DH: In the '60s he was already fully formed. He already reinvented himself a half-dozen times by then. He already showed that he had the quality to endure. That accounts for his success today. He showed it when he hitchhiked to New York. Originally he was a rock 'n' roll guy. Originally he was a Little Richard imitator with the name Elston Gunn. He wore pink shirts and bow ties and he played the piano. By the time he hitchhiked to Greenwich Village in 1961 he had already reinvented himself. He's hardly recognizable to this day.
That ability to both reflect the time and lead is essential. The Beatles had to do it. Performers before rock 'n' roll did it. George Gershwin did, Duke Ellington had to. He always reflected the time while taking the audience into the future. That's Dylan's gift and he's had it from the beginning; it accounts for his longevity.
DC: Do you have any future plans for a follow-up work?
DH: I'm working on a book about pulp culture in the '50s.
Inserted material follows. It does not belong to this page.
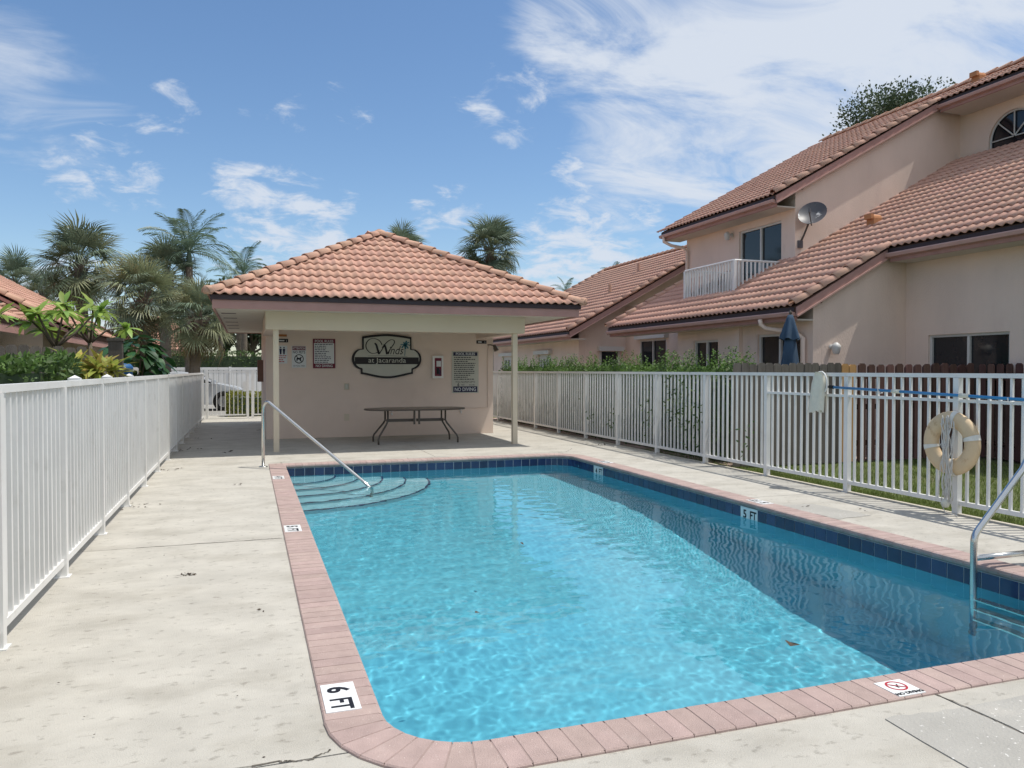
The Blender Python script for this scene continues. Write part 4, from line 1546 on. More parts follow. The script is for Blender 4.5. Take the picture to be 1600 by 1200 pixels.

I have a thesis that there was a forgotten moment in American pop culture when pulp literature was more popular than movies and television. It introduced a level of violence and sex to mainstream America that has never left us and all this is a result of the pulp literature of the '50s. I think it largely accounts for the nature of our popular culture today.
David Hajdu will be appearing at Canterbury Booksellers, 315 W. Gorham St., on Wednesday, April 3 at 7:00 p.m. ""Positively 4th Street: The Lives and Times of Joan Baez, Bob Dylan, Mimi Baez Farina and Richard Farina"" is published by North Point Press.